• _Short task_: The lines beneath this instruction, from the first through the one containing "COL = SC.collection", must be transcribed exactly; no other line belongs in the output.

---- Supplied material

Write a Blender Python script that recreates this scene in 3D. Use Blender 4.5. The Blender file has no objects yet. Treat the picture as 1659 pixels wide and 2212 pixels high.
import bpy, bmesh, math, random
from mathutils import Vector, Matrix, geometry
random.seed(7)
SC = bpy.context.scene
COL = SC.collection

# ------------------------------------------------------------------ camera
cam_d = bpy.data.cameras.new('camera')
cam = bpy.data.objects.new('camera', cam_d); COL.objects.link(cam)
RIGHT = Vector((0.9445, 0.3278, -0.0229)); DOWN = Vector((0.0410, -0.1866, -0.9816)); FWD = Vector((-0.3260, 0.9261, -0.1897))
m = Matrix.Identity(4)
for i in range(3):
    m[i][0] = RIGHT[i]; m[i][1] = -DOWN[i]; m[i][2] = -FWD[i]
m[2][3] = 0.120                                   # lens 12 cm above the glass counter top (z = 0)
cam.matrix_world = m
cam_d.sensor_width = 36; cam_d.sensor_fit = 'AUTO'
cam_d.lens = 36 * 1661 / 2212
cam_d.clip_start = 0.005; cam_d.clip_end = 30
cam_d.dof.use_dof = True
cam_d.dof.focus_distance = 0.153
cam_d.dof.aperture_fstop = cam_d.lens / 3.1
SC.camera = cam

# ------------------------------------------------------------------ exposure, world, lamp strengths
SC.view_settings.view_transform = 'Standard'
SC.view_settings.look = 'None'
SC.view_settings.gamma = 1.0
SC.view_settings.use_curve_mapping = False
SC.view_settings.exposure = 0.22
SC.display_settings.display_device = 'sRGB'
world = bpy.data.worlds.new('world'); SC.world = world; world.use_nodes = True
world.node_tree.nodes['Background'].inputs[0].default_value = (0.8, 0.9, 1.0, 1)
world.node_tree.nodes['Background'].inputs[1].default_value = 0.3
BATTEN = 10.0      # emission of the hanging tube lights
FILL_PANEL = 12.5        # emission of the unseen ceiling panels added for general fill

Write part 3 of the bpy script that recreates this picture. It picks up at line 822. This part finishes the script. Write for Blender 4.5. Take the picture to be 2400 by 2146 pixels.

--------

• _In response_:
Write a Blender Python script that recreates this scene in 3D. Use Blender 4.5. The Blender file has no objects yet. Treat the picture as 1659 pixels wide and 2212 pixels high.
import bpy, bmesh, math, random
from mathutils import Vector, Matrix, geometry
random.seed(7)
SC = bpy.context.scene
COL = SC.collection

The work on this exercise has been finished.